Congress had ordained in section 18 that each tribe must be given the unusual privilege of deciding at a special election whether it wanted to accept these benefits or reject them. Beginning with August 1934 and ending June 17, 1935, a series of 263 elections resulted in the decision by 73 tribes, with a population of 63,467 persons, to exclude themselves from the benefits and protection of the act, and by 172 tribes, with the population of 132,426 persons, to accept the act.

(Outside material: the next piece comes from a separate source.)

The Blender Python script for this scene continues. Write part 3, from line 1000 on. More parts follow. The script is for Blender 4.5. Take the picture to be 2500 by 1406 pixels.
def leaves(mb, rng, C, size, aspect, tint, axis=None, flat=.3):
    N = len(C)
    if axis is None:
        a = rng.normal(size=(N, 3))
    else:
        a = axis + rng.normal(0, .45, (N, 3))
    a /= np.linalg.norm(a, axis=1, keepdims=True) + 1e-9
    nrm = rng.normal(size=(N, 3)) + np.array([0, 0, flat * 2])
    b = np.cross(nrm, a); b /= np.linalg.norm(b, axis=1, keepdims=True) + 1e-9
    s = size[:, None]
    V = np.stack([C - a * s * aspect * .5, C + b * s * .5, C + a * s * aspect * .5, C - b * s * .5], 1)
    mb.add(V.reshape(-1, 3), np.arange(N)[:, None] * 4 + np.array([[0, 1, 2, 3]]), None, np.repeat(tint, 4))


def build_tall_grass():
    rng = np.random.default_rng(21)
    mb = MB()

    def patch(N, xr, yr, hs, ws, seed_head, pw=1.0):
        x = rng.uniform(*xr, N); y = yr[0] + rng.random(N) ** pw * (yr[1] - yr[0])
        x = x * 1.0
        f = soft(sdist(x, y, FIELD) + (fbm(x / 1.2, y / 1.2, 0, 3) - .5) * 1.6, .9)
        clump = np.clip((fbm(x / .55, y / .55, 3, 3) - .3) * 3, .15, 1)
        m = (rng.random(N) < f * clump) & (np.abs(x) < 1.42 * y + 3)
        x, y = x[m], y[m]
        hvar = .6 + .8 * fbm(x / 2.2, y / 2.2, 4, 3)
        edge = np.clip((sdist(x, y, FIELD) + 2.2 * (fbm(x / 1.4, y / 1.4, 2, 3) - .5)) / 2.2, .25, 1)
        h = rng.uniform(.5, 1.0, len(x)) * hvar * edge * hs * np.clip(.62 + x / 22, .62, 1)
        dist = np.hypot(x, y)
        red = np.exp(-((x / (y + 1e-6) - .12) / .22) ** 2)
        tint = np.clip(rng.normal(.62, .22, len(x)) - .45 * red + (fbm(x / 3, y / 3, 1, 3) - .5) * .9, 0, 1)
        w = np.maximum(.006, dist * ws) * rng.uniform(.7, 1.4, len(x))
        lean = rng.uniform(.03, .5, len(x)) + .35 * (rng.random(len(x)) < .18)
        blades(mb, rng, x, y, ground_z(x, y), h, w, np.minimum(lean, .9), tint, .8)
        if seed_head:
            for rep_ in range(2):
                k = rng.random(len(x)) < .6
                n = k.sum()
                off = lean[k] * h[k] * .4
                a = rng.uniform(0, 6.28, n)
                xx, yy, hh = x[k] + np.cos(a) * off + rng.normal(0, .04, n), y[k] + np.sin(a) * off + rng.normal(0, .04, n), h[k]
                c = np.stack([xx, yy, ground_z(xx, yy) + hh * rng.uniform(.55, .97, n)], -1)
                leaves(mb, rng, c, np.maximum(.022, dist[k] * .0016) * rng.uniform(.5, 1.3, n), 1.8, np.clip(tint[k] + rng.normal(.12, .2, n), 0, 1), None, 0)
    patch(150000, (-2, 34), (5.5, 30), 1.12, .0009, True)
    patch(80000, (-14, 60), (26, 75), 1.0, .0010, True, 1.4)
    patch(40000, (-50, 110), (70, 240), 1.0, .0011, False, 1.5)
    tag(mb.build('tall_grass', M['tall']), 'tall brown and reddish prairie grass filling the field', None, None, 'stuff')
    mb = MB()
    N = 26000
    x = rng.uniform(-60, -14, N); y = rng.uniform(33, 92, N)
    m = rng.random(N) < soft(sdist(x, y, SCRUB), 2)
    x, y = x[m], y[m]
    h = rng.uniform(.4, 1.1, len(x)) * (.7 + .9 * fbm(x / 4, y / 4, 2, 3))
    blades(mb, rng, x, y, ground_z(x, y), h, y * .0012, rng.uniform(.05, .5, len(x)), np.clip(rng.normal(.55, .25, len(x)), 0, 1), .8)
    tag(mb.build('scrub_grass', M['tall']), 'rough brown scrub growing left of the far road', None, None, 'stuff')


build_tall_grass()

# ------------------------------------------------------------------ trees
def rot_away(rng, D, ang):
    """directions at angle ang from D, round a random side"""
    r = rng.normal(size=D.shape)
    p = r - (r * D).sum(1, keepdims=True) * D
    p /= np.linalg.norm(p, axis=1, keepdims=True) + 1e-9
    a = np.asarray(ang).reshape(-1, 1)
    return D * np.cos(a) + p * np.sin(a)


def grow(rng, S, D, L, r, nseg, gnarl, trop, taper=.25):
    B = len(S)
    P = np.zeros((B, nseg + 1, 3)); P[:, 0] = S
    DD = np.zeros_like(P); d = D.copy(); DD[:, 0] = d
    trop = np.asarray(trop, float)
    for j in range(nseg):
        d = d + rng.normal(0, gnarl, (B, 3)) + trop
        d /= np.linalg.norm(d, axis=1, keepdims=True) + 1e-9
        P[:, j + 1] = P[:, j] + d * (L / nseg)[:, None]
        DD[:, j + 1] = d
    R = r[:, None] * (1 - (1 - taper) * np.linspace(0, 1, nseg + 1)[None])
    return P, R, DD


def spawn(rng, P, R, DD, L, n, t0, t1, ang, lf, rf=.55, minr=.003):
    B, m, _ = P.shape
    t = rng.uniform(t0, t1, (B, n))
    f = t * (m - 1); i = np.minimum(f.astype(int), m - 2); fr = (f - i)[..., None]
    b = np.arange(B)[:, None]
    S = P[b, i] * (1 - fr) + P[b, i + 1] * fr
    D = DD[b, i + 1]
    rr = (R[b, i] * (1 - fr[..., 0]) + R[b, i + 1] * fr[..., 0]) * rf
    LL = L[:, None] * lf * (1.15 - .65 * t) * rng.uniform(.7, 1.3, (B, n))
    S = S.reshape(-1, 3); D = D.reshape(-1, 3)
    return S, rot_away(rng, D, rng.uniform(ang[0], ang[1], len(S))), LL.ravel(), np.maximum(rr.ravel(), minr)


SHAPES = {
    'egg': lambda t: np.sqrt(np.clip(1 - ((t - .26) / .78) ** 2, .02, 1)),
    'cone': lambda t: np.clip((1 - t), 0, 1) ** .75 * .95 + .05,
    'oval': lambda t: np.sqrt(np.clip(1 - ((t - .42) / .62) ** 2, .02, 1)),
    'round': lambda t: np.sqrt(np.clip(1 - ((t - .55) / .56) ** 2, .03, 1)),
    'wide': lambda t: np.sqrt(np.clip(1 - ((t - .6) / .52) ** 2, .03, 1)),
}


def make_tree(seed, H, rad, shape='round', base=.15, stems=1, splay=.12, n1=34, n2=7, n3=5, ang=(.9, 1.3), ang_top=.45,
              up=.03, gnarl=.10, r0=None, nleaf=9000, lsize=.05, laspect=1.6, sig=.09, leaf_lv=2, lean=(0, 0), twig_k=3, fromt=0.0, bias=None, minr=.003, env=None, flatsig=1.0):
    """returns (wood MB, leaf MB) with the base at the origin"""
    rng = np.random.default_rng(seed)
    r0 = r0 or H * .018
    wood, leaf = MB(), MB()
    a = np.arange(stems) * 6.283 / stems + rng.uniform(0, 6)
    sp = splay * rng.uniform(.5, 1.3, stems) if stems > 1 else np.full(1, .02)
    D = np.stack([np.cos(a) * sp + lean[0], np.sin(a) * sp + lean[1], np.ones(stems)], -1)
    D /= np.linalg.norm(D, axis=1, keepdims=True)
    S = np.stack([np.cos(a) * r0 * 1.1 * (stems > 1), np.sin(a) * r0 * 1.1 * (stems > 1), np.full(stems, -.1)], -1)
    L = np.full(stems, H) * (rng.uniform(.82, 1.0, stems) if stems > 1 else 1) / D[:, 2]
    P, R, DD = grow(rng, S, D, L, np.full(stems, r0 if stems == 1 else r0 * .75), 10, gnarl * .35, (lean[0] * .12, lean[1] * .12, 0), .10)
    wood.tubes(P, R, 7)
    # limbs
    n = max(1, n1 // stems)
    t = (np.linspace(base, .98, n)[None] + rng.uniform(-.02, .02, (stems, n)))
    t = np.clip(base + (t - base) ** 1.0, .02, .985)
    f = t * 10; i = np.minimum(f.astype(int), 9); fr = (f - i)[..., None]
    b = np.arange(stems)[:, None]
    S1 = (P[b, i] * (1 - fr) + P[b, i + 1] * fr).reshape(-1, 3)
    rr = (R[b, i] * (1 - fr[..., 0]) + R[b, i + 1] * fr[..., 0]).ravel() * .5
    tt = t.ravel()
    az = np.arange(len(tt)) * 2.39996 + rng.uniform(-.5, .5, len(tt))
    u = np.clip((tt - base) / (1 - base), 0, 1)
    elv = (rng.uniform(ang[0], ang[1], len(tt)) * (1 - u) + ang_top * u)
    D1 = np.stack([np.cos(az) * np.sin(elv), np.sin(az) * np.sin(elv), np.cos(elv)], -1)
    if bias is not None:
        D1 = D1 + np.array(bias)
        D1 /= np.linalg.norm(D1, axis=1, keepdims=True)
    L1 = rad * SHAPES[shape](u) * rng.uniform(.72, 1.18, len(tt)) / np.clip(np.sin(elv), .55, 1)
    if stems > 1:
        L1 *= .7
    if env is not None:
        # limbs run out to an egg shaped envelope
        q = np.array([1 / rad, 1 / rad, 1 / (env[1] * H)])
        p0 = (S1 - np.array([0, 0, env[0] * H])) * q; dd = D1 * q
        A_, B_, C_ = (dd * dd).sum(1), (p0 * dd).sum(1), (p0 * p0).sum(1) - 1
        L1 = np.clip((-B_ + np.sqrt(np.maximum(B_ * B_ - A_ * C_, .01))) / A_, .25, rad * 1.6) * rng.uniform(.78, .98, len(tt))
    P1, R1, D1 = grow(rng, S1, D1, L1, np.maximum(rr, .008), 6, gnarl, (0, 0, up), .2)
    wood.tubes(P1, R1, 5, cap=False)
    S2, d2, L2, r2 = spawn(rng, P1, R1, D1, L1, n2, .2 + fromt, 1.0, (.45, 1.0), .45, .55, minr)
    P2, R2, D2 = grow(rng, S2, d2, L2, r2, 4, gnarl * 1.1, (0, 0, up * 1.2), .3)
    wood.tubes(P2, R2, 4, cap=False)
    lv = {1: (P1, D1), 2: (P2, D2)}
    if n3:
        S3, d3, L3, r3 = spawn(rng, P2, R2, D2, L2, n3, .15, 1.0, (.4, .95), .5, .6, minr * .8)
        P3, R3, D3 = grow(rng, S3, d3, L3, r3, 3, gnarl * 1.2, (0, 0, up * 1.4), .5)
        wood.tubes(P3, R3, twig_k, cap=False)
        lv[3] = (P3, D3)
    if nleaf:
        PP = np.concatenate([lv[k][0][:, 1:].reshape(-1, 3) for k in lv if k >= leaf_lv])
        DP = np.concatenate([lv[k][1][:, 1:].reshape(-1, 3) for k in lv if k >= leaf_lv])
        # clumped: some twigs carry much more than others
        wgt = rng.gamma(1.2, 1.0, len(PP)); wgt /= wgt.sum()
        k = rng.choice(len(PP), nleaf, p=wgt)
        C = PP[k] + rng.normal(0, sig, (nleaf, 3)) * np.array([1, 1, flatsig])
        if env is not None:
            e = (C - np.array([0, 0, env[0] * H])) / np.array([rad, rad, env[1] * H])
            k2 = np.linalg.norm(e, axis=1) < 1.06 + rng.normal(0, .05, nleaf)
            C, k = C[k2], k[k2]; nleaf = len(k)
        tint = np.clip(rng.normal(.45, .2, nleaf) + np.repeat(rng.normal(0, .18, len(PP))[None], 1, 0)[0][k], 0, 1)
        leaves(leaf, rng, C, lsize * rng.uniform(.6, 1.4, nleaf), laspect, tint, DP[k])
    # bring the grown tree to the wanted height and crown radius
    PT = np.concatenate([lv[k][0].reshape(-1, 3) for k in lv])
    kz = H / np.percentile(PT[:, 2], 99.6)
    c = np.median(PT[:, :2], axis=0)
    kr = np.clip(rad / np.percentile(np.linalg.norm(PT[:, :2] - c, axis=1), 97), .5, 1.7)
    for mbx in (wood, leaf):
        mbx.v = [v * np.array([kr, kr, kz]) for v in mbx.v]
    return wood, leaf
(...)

The participation of the Indians in these referendum elections was astonishingly heavy. In national elections, when a President is chosen and the interest of the voters is aroused through a long, intensive campaign, the average number of ballots cast does not exceed 52 percent of the total number of eligible voters; in referendum elections deciding on such matters as constitutional ratifications, bond issues, etc., when no personalities are injected into the campaign, less than 35 percent of the eligible voters participate. The referendum election on the Indian Reorganization Act did not concern itself with candidates and personalities, yet 62 percent of all adult Indians came to the polls and cast their ballots.

This heavy participation becomes even more significant when it is remembered that at least half the Indian voters could not speak the English language, that reading and writing were unknown to many of them, and that most of them had never voted before. Yet so great was their interest that grandmothers and grandfathers past the allotted span of three score and ten walked many miles to the polling places, there to mark and cast their ballots with celerity and dispatch even though some of them had to be instructed which end of the pencil to use.

Except in a single tribe (Isleta Pueblo), not an Indian voice was raised against the participation of women; everywhere the right of the feminine element to take part in the referendums was conceded without question.